07:57 AM EDT, 10/08/2025 (MT Newswires) -- European bourses tracked moderately higher midday as traders shrugged off ongoing political turmoil in France, and weighed easing interest rates.
In Paris, President Emmanuel Macron sought to finalize national budget negotiations despite the recent resignation of Prime Minister Sebastien Lecornu, who held office for only 27 days and quit due to an impasse over spending.
Bank and oil stocks led gainers on continental exchanges, while tech and property shares lagged.
Investors also eyed modestly higher Wall Street futures, but lower closes overnight on Asian trading floors.
In economic news, industrial production in Germany fell 4.3% in August from July, Destatis reported. In the year, production was down 3.9% on softer automobile output.
BMW shares declined 7.9% midday after the German automaker cut its annual profit forecast, citing US tariffs and lower-than-expected China sales.

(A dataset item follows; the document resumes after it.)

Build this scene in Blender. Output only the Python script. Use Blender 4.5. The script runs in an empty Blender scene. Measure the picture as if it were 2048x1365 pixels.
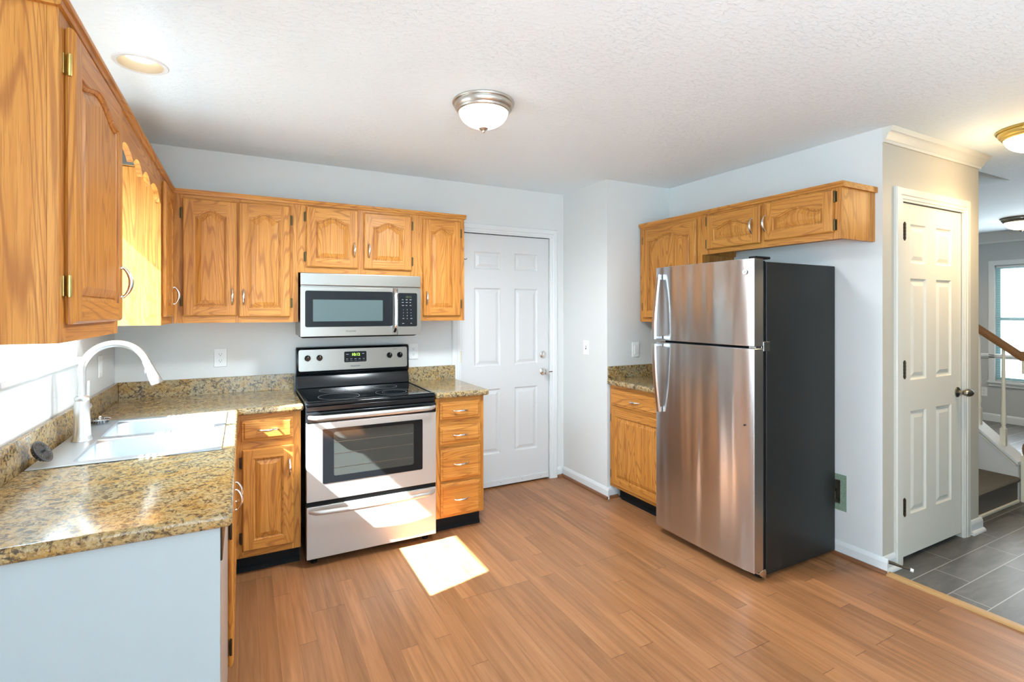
import bpy, math, random
from mathutils import Vector, Matrix
random.seed(7)
C = bpy.context.scene.collection
scene = bpy.context.scene
PI = math.pi

# ------------------------------------------------------------------ camera
F_PX, YAW, HOR, CAM_H = 1019.3056, 0.4844, 621.3865, 1.4387
cd = bpy.data.cameras.new('camera')
cd.sensor_fit = 'HORIZONTAL'; cd.sensor_width = 36.0
cd.lens = 36.0 * F_PX / 2048.0
cd.shift_x = 0.0
cd.shift_y = -(682.5 - HOR) / 2048.0
cd.clip_start = 0.05; cd.clip_end = 200
cam = bpy.data.objects.new('camera', cd); C.objects.link(cam)
cam.location = (0, 0, CAM_H)
cam.rotation_euler = (PI / 2, 0, -YAW)
scene.camera = cam

# ------------------------------------------------------------------ world, sun, daylight, exposure
w = bpy.data.worlds.new('world'); scene.world = w; w.use_nodes = True
bg = w.node_tree.nodes['Background']
bg.inputs[0].default_value = (0.74, 0.89, 1.0, 1); bg.inputs[1].default_value = 3.6

def light(name, kind, loc, energy, color, **kw):
    l = bpy.data.lights.new(name, kind); l.energy = energy; l.color = color
    for k, v in kw.items(): setattr(l, k, v)
    o = bpy.data.objects.new(name, l); C.objects.link(o); o.location = loc
    return o
SUN_DIR = Vector((1.0, 0.24, -1.053)).normalized()
sun = light('sun', 'SUN', (-4, 1, 6), 72.0, (0.90, 0.96, 1.0), angle=math.radians(0.53))
sun.rotation_euler = SUN_DIR.to_track_quat('-Z', 'Y').to_euler()
# daylight through the kitchen window, an invented patio door and dining window behind the camera and the foyer windows
a = light('daylight_kitchen_window', 'AREA', (-0.82, 2.50, 1.76), 36, (0.54, 0.81, 1.0), shape='RECTANGLE', size=0.60, size_y=0.84)
a.rotation_euler = (0, -PI / 2, 0)
a = light('added_patio_daylight', 'AREA', (0.2, -2.86, 1.25), 28, (0.46, 0.77, 1.0), shape='RECTANGLE', size=1.2, size_y=2.1)
a.rotation_euler = (PI / 2 + 0.75, 0, 0)  # lamp of the invented patio door, tilted up to brighten the ceiling
a = light('added_dining_daylight', 'AREA', (-0.62, -1.2, 1.5), 88, (0.46, 0.77, 1.0), shape='RECTANGLE', size=1.5, size_y=1.3)
a.rotation_euler = (0, -PI / 2 - 1.0, 0)  # added fill from an invented dining window, aimed mostly at the ceiling
a = light('daylight_foyer_window', 'AREA', (8.45, 2.35, 1.25), 24, (0.84, 0.93, 1.0), shape='RECTANGLE', size=1.4, size_y=1.0)
a.rotation_euler = (0, PI / 2, 0)
vs = scene.view_settings
scene.display_settings.display_device = 'sRGB'
vs.view_transform = 'Standard'; vs.look = 'None'; vs.gamma = 1.0; vs.exposure = 0.68; vs.use_curve_mapping = False
cy = scene.cycles
cy.use_denoising = True
cy.max_bounces = 9; cy.diffuse_bounces = 5; cy.glossy_bounces = 4; cy.transmission_bounces = 4
cy.sample_clamp_indirect = 8.0; cy.blur_glossy = 1.0; cy.caustics_reflective = True; cy.caustics_refractive = False

# ------------------------------------------------------------------ materials
def srgb(r, g, b):
    f = lambda c: (c / 255) / 12.92 if c / 255 <= 0.04045 else ((c / 255 + 0.055) / 1.055) ** 2.4
    return (f(r), f(g), f(b), 1)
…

The pan-continental Stoxx Europe 600 Index was up 0.6% mid-session.
The Stoxx Europe 600 Technology Index was down 0.6%, but the Stoxx 600 Banks Index gained 0.9%.
The Stoxx Europe 600 Oil and Gas Index was up 0.7%, and the Stoxx 600 Europe Food and Beverage Index rose 0.5%.
The REITE, a European REIT index, fell 0.6%, while the Stoxx Europe 600 Retail Index was up 0.5%.
On the national market indexes, Germany's DAX rose 0.7%, and the FTSE 100 in London was up 0.9%. The CAC 40 in Paris lifted 0.8%, and Spain's IBEX 35 gained 0.6%.
Yields on benchmark 10-year German bonds were lower, near 2.67%.
Front-month North Sea Brent crude oil futures were up 1.3% at $66.28 a barrel.
The Euro Stoxx 50 volatility index was down 1.9% to 17.73, indicating below-average volatility for European stock markets in the next 30 days, a positive signal. A reading above 20 indicates choppier markets ahead, while below 20 suggests calmer exchanges.